Barolarda etnik, mezhepsel, siyasal vs ayrışmalara ve bölünmelere neden olacaktır. İdeolojik bölünmenin, etnik parçalanmanın, tarikat ve cemaatlere göre örgütlenmenin kaldırım taşları döşenecektir!

Bu aynı zamanda meslek düzeni ve ahlakının da parçalanması anlamına gelecektir.

Yurttaşlar giderek adalete ve hukuka ulaşmak için değil, istedikleri sonuca ulaşmak için siyasal iktidara yakın olduğuna inandıkları Baroların üyesi meslektaşlarımıza yönelecekler ve bu da ilerleyen süreçte Savcılıklarca ve

Mahkemelerce verilecek kararların hukuki değil, siyasi kararlar olarak nitelendirilmesine neden olacaktır. Yine Avukatlıktan Savcılık ve Yargıçlığa geçişte üye olunan Baroya göre bir değerlendirilme yapılacağı da gizlenemez bir gerçeklik olarak ortaya çıkacaktır!
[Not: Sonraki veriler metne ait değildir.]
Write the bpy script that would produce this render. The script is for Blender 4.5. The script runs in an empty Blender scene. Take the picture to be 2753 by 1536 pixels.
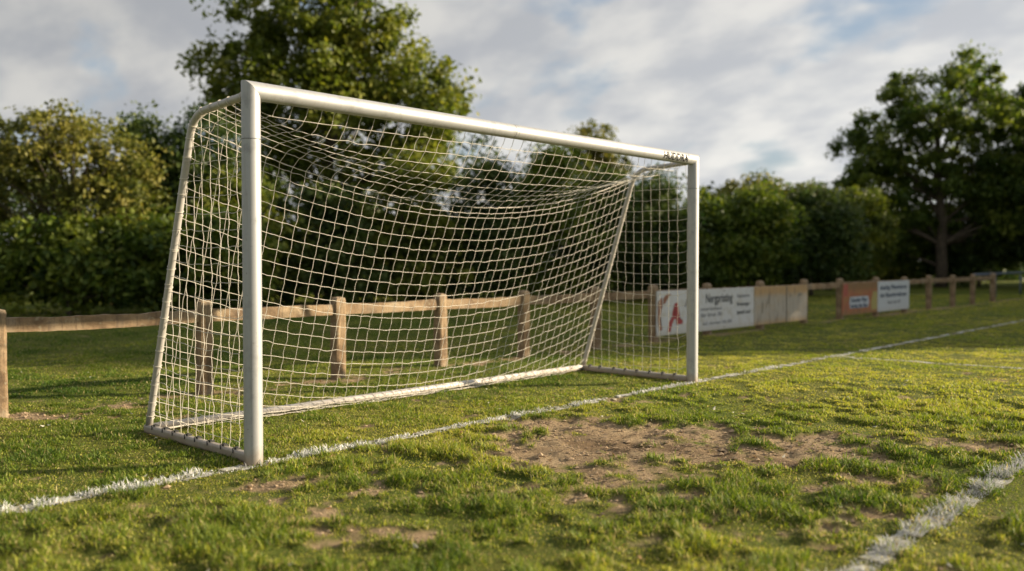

Baroların siyasal iktidarın güdümüne ve yörüngesine alınması, işlevsiz kılınması, hak ihlallerine, hukuka aykırılıklara, işkenceye, kötü muameleye, cinsel istismara, kadına yönelik şiddete, kadın cinayetlerine, çocuk hakları ihlallerine, çevre katliamlarına,

doğa talanına vs karşı sessiz kalınması, tepki gösterilmemesi isteğinin yasallaştırılması olacaktır!

TBB delege yapısının değiştirilmesi isteğine de, genel itirazlarımızın yanında, bir soruyla karşılık verilebilir: Teklife göre 43 üyesi bulunan Tunceli Barosu da, 49 üyesi bulunan Ardahan Barosu da, 93 üyesi bulunan Kilis Barosu da,

bugün itibariyle 4970 üyesi bulunan Antalya Barosu da TBB Genel Kurulu'nda 4'er delege ile temsil edilecek! Demokrasi ve temsilde adaletten bu mu anlaşılıyor!

Hukuk Fakültelerinin sayısı 3 Kasım 2002'de kaçtı, bugün kaç? Hukuk Fakültesi öğrencilerinin sayısı 3 Kasım 2002'de kaçtı, bugün kaç? Stajyer Avukatların sayısı 3 Kasım 2002'de kaçtı, bugün kaç? Avukatların sayısı 3 Kasım 2002'de kaçtı, bugün kaç?

Bu sorulardan yola çıkarsak, bugün yaşananların sorumlusunun Avukatlar ve Barolar olmadığı; ancak bedelin bizlere ödetilmeye çalışıldığı gün gibi ortaya çıkacaktır.  

Sayın milletvekillerine çağrımızdır;

Adalet için, demokrasi için, hukuk için, insan hakları için, yurttaşlarımız için, memleketimiz için doğru olan kararı verin ve teklifi tarihin çöp sepetine atın!”

Basın açıklamasının ardından bir süre oturma eylemi yapan avukatlar daha sonra olaysız bir şekilde dağıldılar.